The homogeneous or transient solution ($F=0$) can be found with,

$$ \vec{x}_t(t) = \sum{c_i\vec{v}_ie^{\lambda_it}}, $$

where $\lambda_i$ are eigenvalues of $A$, with $\vec{v}_i$ the corresponding eigenvectors and $c_i$ are constants which can be found with the help of the initial conditions.

The nonhomogeneous or steady state solution can be found by taking the Laplace transform,

$$ \mathcal{L}\{\dot{\vec{x}}_{ss}(t)\}(s) = A \mathcal{L}\{\vec{x}_{ss}(t)\}(s) + B \mathcal{L}\{\vec{u}(t)\}(s), $$

$$ s X_{ss}(s) = A X_{ss}(s) + B U(s), $$

$$ X_{ss}(s) = (s I - A)^{-1} B U(s), $$

$$ \vec{x}_{ss}(t) = \mathcal{L}^{-1}\{(s I - A)^{-1} B \mathcal{L}\{\vec{u}(t)\}(s)\}(t). $$

If the $\vec{u}$ is constant in time, then this simplifies down to,

$$ \vec{x}_{ss}(t) = -A^{-1} B \vec{u}. $$

The steady state solution can also be found by taking the Laplace transform of the original differential equations.

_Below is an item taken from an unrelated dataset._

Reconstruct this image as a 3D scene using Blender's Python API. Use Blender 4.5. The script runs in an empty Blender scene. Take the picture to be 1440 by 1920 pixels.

The only difference between this and using $A$ is that the later also gives the derivative of $d_{ss}$ because you solve for $\vec{x}_{ss}(t)$. The total response can be found by adding the two solutions,

$$ \vec{x}(t) = \vec{x}_{ss}(t) + \vec{x}_{t}(t), $$

where the constants $c_i$ should only be solved for by using the initial or boundary conditions when $\vec{x}_{ss}(t)$ has also been added.